Update 3:58 p.m. EDT Sept. 18: Hurricane Fiona made landfall on southwestern Puerto Rico at around 3:35 p.m. EDT Sunday.
According to the National Hurricane Center, Fiona is packing 85-mph sustained winds and is moving northwest at 9 mph.
Original report: According to CNN, the vice president of the French territory of Guadeloupe confirmed the storm is responsible for one death in Basse-Terre.
Meanwhile, nearly 260,000 customers in Puerto Rico were already without power as of 9:15 a.m. EDT Sunday, according to PowerOutage.us.
According to the National Hurricane Center’s 11 a.m. EDT advisory, Fiona was roughly 50 miles south of Ponce, Puerto Rico, packing maximum sustained winds of 80 mph.
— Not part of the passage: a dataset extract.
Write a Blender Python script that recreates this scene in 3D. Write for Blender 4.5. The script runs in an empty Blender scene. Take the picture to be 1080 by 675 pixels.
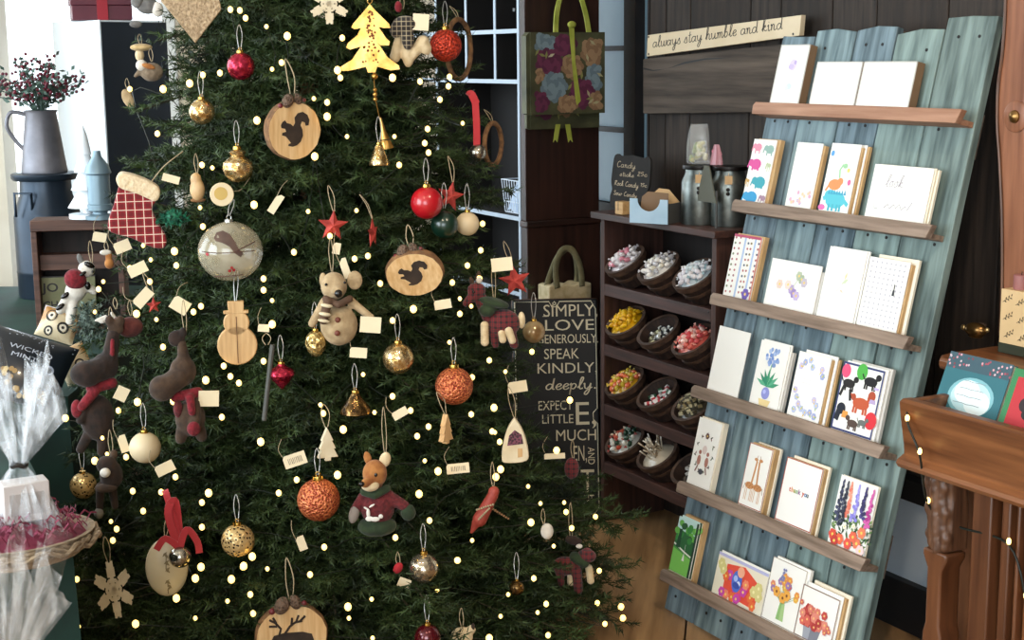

The storm, expected to bring heavy rain and life-threatening mudslides to the island, is moving west-northwest at 8 mph.
A storm must maintain wind speed of 74 mph to be classified as a Category 1 hurricane, based on the Saffir-Simpson scale.
President Joe Biden declared an emergency crisis for the commonwealth on Sunday morning, ordering federal assistance dispatched to help Puerto Rican authorities respond to the storm and its aftermath, WFLA-TV reported.
Between 12 and 16 inches of rainfall is expected across a wide swath of Puerto Rico on Sunday, with isolated areas across southern and eastern portions of the island seeing as many as 25 inches of rain, CNN reported.
“These rains will produce life-threatening flash flooding and urban flooding across Puerto Rico and the eastern Dominican Republic, along with mudslides and landslides in areas of higher terrain,” the hurricane center stated.
A hurricane warning was issued for Puerto Rico, including the islands of Vieques and Culebra, and later expanded to include the eastern Dominican Republic from Cabo Caucedo to Cabo Frances Viejo. Meanwhile, the U.S. Virgin Islands and the Dominican Republic’s northern coast, from Cabo Frances Viejo west to Puerto Plata, were under a hurricane watch Sunday morning, according to the NHC.